God created man in the year 33, on a hill in Palestine called Golgotha. On the sixth day of the week, on Holy Friday, the true man, “the image of the invisible God, the firstborn of all creation” (Col. 1:15), is heralded by Pontius Pilate, as he brings forth the thorny-crowned, purple-robed Jesus and announces to the crowd, “Behold the man!” (Jn. 19:5)
“The Savior first and alone showed us the true human being.”In the man on the Cross, at the limit-point of death, we see our own humanity in that state of relationship intended from the beginning: a complete offering of our life to the Father, in a love that gathers into its embrace the entire world. From the Cross also is revealed the “Woman,” the New Eve, “the Mother of all the living” (Gen. 3:20; cf. 3:15; Rev. 12:1-17), the first-fruit and sign of the Church, distinguished by her co-suffering love for man (Lk. 2:35): When Jesus therefore saw his mother, and the disciple standing by, whom he loved, he saith unto his mother, ‘Woman, behold thy son!’ (Jn. 19:2)
This is the sixth day of creation, the “lifting up” of Jesus (Jn. 12:32), the fulfillment of the Father’s plan to raise up a fully formed “man.” This is the day on which the Lord concludes His work, with a word spoken from the Wood, saying, “It is finished” (Jn. 19:30). This is the sixth day, on which Adam sleeps, and a Bride is fashioned for him out of his side, in blood and water (Jn.19: 34). On the seventh day, God rests from all His work (Gen. 2:2): in the tomb, on Holy Saturday, the great Sabbath of the Lord. And after this: the mystery of the age to come. In the present season, we enter anew upon the path that will lead us to that sixth day of creation: the passion and death of Christ. This is the reason for the fasting, the abstinence, the services, and the spiritual readings the Church enjoins upon us: we renew our commitment to the task of becoming authentic human beings. The world in which we live is a marketplace of idols, where a multitude of false gods seek to rule over men. As the Psalmist tells us, those who make idols and trust in them become like unto them (Ps. 115:1-8; Ps. 135:15-18). Humanity itself is monstrously disfigured when it is conformed to the idols of money, strife, power, and lust.

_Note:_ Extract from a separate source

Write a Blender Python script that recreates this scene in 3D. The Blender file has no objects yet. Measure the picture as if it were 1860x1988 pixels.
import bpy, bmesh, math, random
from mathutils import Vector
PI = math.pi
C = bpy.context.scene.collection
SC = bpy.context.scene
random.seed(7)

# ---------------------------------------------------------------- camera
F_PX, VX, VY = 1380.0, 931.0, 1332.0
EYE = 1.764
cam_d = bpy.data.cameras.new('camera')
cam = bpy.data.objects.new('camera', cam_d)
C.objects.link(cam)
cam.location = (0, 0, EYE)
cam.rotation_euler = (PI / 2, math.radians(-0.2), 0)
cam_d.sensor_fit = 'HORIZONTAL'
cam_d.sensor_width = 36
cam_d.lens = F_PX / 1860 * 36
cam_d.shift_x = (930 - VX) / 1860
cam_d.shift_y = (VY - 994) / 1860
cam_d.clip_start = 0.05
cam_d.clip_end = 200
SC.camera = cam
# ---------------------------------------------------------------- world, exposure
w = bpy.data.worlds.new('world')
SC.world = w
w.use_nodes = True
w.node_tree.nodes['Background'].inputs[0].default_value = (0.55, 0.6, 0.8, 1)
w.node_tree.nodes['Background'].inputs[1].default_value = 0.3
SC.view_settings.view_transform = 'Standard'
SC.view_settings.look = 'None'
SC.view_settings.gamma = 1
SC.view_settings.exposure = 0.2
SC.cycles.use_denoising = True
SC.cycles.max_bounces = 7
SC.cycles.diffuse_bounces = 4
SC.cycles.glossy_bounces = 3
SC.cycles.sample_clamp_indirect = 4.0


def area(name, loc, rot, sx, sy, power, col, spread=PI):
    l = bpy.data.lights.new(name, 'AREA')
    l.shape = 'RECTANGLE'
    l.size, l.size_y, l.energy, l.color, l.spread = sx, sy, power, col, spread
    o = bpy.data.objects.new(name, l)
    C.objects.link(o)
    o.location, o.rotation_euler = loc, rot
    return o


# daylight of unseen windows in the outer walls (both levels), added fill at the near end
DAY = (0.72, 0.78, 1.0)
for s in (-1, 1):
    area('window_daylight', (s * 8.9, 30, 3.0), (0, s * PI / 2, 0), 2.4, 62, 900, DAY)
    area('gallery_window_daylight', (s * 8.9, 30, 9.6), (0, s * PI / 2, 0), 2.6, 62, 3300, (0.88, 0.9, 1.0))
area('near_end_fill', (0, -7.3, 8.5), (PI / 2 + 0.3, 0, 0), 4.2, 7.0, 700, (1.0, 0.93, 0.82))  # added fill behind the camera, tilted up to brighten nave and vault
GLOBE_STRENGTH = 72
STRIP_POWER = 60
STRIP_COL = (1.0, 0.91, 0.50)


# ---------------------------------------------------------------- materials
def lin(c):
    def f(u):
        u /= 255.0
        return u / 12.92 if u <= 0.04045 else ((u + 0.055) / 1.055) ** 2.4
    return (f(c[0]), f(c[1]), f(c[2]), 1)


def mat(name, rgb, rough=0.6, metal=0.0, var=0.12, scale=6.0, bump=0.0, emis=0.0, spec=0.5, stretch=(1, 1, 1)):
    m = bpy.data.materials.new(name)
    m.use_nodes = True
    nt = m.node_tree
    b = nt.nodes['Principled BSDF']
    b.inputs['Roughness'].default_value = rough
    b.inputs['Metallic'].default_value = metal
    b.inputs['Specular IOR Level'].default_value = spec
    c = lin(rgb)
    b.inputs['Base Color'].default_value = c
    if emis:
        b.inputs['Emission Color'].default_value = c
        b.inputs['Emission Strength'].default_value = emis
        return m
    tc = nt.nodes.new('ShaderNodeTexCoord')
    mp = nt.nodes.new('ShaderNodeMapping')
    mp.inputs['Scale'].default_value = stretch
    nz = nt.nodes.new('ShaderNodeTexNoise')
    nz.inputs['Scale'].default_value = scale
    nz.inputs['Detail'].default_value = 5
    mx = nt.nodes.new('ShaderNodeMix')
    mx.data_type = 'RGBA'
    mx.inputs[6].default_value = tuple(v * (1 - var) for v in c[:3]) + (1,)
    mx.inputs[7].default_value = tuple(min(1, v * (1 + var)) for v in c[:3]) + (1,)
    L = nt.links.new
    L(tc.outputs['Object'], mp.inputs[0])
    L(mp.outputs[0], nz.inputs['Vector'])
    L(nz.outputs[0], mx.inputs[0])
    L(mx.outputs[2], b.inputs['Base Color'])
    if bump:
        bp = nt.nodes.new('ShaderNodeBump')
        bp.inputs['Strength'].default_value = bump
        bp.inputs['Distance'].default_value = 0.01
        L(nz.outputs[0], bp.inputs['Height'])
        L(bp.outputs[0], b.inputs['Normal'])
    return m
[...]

By fasting from our passions, we are set free from these false images of man. We renounce that pseudo-humanity which we have fashioned by sin, in order that we might become true men and women, created according to the image of Christ – “the whole Christ, head and body” (Augustine). Glorifying God in our bodies (1 Cor. 6:20) on the way of the Cross, slowly, by the work of the Spirit, we are being “conformed to the image of the Son, that he might be the firstborn among many brethren” (Rom. 8:29). This Lent, may we make our own these words of St. Ignatius of Antioch, written to his fellow Christians on his way towards martyrdom for refusing the idolatry of pagan Rome: It is better for me to die in Christ Jesus than to be king over the ends of the earth… The pains of birth are upon me. Allow me, my brethren; hinder me not from living, do not wish me to be stillborn… Allow me to imitate the passion of my God …when I shall have arrived there, I shall become a human being.